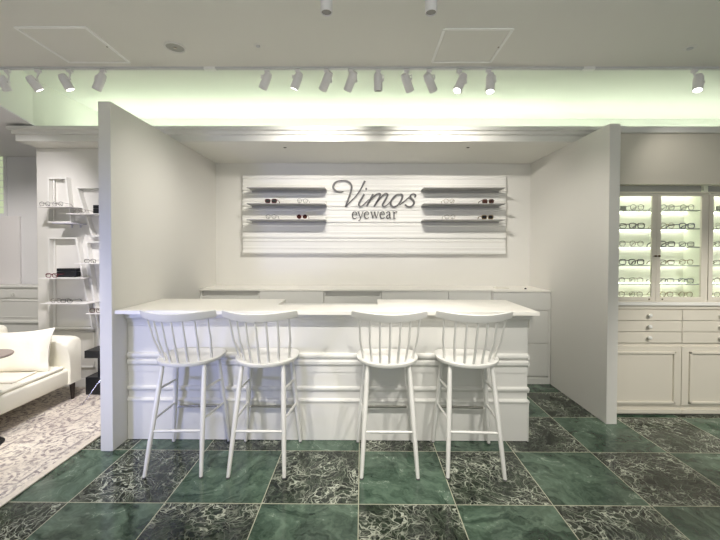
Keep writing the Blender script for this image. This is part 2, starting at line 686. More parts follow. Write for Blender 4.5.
def detector(px, py, z, label, r=.017):
    p = atZ(px, py, z)
    t = thing('sprinkler', label, 'sprinkler', (p.x, p.y, z), group='small round ceiling fittings')
    bm = B(); lathe(bm, [(r * 1.9, 0), (r * 1.9, -.002), (r * 1.2, -.005)], seg=18)
    obj('escutcheon', bm, WHITE, t)
    bm = B(); lathe(bm, [(r * .8, -.005), (r * .8, -.012), (r * .4, -.016)], seg=14)
    obj('nozzle', bm, TRK, t)
detector(258, 45, HC, 'tiny white sprinkler head in the ceiling right of the round downlight')
detector(690, 47.5, HC, 'white sprinkler head in the ceiling above the rightmost spotlight', .024)
for px, lab in ((285, 'small dark downlight in the bar soffit above the left wall shelves'), (468, 'small dark downlight in the bar soffit above the right wall shelves')):
    p = atZ(px, 147.3, SF)
    t = thing('soffit_downlight', lab, 'ceiling light', (p.x, p.y, SF), group='small downlights in the bar soffit')
    bm = B(); lathe(bm, [(.028, 0), (.028, -.002), (.022, -.003)], seg=18)
    obj('rim', bm, WHITE, t)
    bm = B(); lathe(bm, [(.018, -.003), (.012, -.006)], seg=14)
    obj('lamp', bm, DARKHOLE, t)

# track
def track(x0, x1, y, label):
    t = thing('lighting_track', label, 'lighting track', ((x0 + x1) / 2, y, HC))
    bm = B(); box(bm, x0 - (x0 + x1) / 2, x1 - (x0 + x1) / 2, -.016, .016, -.014, 0)
    obj('rail', bm, TRK, t)
    return t
tr = track(-3.6, 3.6, YT, 'long grey lighting track crossing the ceiling in front of the glowing cove')
for px in (209, 590):
    p = atZ(px, 67.5, HC - .01)
    bm = B(); box(bm, p.x - .045, p.x + .045, -.018, .018, -.021, .0)
    obj('connector', bm, mat('connector_white', (.85, .85, .82), .4), tr)
track(-1.6, 1.9, 1.99, 'short lighting track near the camera carrying two spotlights')

SPOTS = []
def spotlight(name, ctop, cbot, track_xy, rad, label, lit, group, side=1):
    """ctop, cbot: world points of the back and the mouth of the barrel"""
    ctop, cbot = Vector(ctop), Vector(cbot)
    ax = (cbot - ctop)
    L_ = ax.length
    ax.normalize()
    base = Vector((track_xy[0], track_xy[1], HC - .018))
    t = thing(name, label, 'spotlight', base, group=group)
    bm = B()
    box(bm, -.020, .020, -.014, .014, -.022, 0, bev=.003)
    lathe(bm, [(.011, -.034), (.011, -.022)], seg=12)
    obj('adaptor', bm, LAMPM, t)
    # bracket from the adaptor to the barrel's flank
    fl = Vector((side, 0, 0))
    fl = (fl - ax * fl.dot(ax)).normalized()
    piv = ctop + ax * L_ * .42 + fl * (rad + .008) - base
    bm = B()
    tube(bm, [(0, 0, -.03), (0, 0, -.042), (piv.x, piv.y * .4, -.046), (piv.x, piv.y, piv.z + .02), (piv.x, piv.y, piv.z)], .0055, 8)
    lathe(bm, [(.011, -.012), (.011, .004)], piv - fl * .0, 12, axis=fl)
    obj('bracket', bm, LAMPM, t, smooth=True)
    bm = B()
    c = ctop - base
    lathe(bm, [(rad * .62, 0), (rad * .80, .004), (rad * .97, .030), (rad, .036), (rad, L_ - .004), (rad * .97, L_), (rad * .86, L_), (rad * .84, L_ - .014)], c, 26, axis=ax)
    h = obj('barrel', bm, LAMPM, t, smooth=True)
    bm = B(); lathe(bm, [(rad * .83, L_ - .0135), (rad * .83, L_ - .006)], c, 22, axis=ax)
    obj('lens', bm, LENS if lit else LENSO, t)
    SPOTS.append((cbot + ax * .02, ax.copy()))
    return t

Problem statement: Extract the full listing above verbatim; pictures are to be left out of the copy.

Task answer:
Keep writing the Blender script for this image. This is part 2, starting at line 686. More parts follow. Write for Blender 4.5.
def detector(px, py, z, label, r=.017):
    p = atZ(px, py, z)
    t = thing('sprinkler', label, 'sprinkler', (p.x, p.y, z), group='small round ceiling fittings')
    bm = B(); lathe(bm, [(r * 1.9, 0), (r * 1.9, -.002), (r * 1.2, -.005)], seg=18)
    obj('escutcheon', bm, WHITE, t)
    bm = B(); lathe(bm, [(r * .8, -.005), (r * .8, -.012), (r * .4, -.016)], seg=14)
    obj('nozzle', bm, TRK, t)
detector(258, 45, HC, 'tiny white sprinkler head in the ceiling right of the round downlight')
detector(690, 47.5, HC, 'white sprinkler head in the ceiling above the rightmost spotlight', .024)
for px, lab in ((285, 'small dark downlight in the bar soffit above the left wall shelves'), (468, 'small dark downlight in the bar soffit above the right wall shelves')):
    p = atZ(px, 147.3, SF)
    t = thing('soffit_downlight', lab, 'ceiling light', (p.x, p.y, SF), group='small downlights in the bar soffit')
    bm = B(); lathe(bm, [(.028, 0), (.028, -.002), (.022, -.003)], seg=18)
    obj('rim', bm, WHITE, t)
    bm = B(); lathe(bm, [(.018, -.003), (.012, -.006)], seg=14)
    obj('lamp', bm, DARKHOLE, t)

# track
def track(x0, x1, y, label):
    t = thing('lighting_track', label, 'lighting track', ((x0 + x1) / 2, y, HC))
    bm = B(); box(bm, x0 - (x0 + x1) / 2, x1 - (x0 + x1) / 2, -.016, .016, -.014, 0)
    obj('rail', bm, TRK, t)
    return t
tr = track(-3.6, 3.6, YT, 'long grey lighting track crossing the ceiling in front of the glowing cove')
for px in (209, 590):
    p = atZ(px, 67.5, HC - .01)
    bm = B(); box(bm, p.x - .045, p.x + .045, -.018, .018, -.021, .0)
    obj('connector', bm, mat('connector_white', (.85, .85, .82), .4), tr)
track(-1.6, 1.9, 1.99, 'short lighting track near the camera carrying two spotlights')

SPOTS = []
def spotlight(name, ctop, cbot, track_xy, rad, label, lit, group, side=1):
    """ctop, cbot: world points of the back and the mouth of the barrel"""
    ctop, cbot = Vector(ctop), Vector(cbot)
    ax = (cbot - ctop)
    L_ = ax.length
    ax.normalize()
    base = Vector((track_xy[0], track_xy[1], HC - .018))
    t = thing(name, label, 'spotlight', base, group=group)
    bm = B()
    box(bm, -.020, .020, -.014, .014, -.022, 0, bev=.003)
    lathe(bm, [(.011, -.034), (.011, -.022)], seg=12)
    obj('adaptor', bm, LAMPM, t)
    # bracket from the adaptor to the barrel's flank
    fl = Vector((side, 0, 0))
    fl = (fl - ax * fl.dot(ax)).normalized()
    piv = ctop + ax * L_ * .42 + fl * (rad + .008) - base
    bm = B()
    tube(bm, [(0, 0, -.03), (0, 0, -.042), (piv.x, piv.y * .4, -.046), (piv.x, piv.y, piv.z + .02), (piv.x, piv.y, piv.z)], .0055, 8)
    lathe(bm, [(.011, -.012), (.011, .004)], piv - fl * .0, 12, axis=fl)
    obj('bracket', bm, LAMPM, t, smooth=True)
    bm = B()
    c = ctop - base
    lathe(bm, [(rad * .62, 0), (rad * .80, .004), (rad * .97, .030), (rad, .036), (rad, L_ - .004), (rad * .97, L_), (rad * .86, L_), (rad * .84, L_ - .014)], c, 26, axis=ax)
    h = obj('barrel', bm, LAMPM, t, smooth=True)
    bm = B(); lathe(bm, [(rad * .83, L_ - .0135), (rad * .83, L_ - .006)], c, 22, axis=ax)
    obj('lens', bm, LENS if lit else LENSO, t)
    SPOTS.append((cbot + ax * .02, ax.copy()))
    return t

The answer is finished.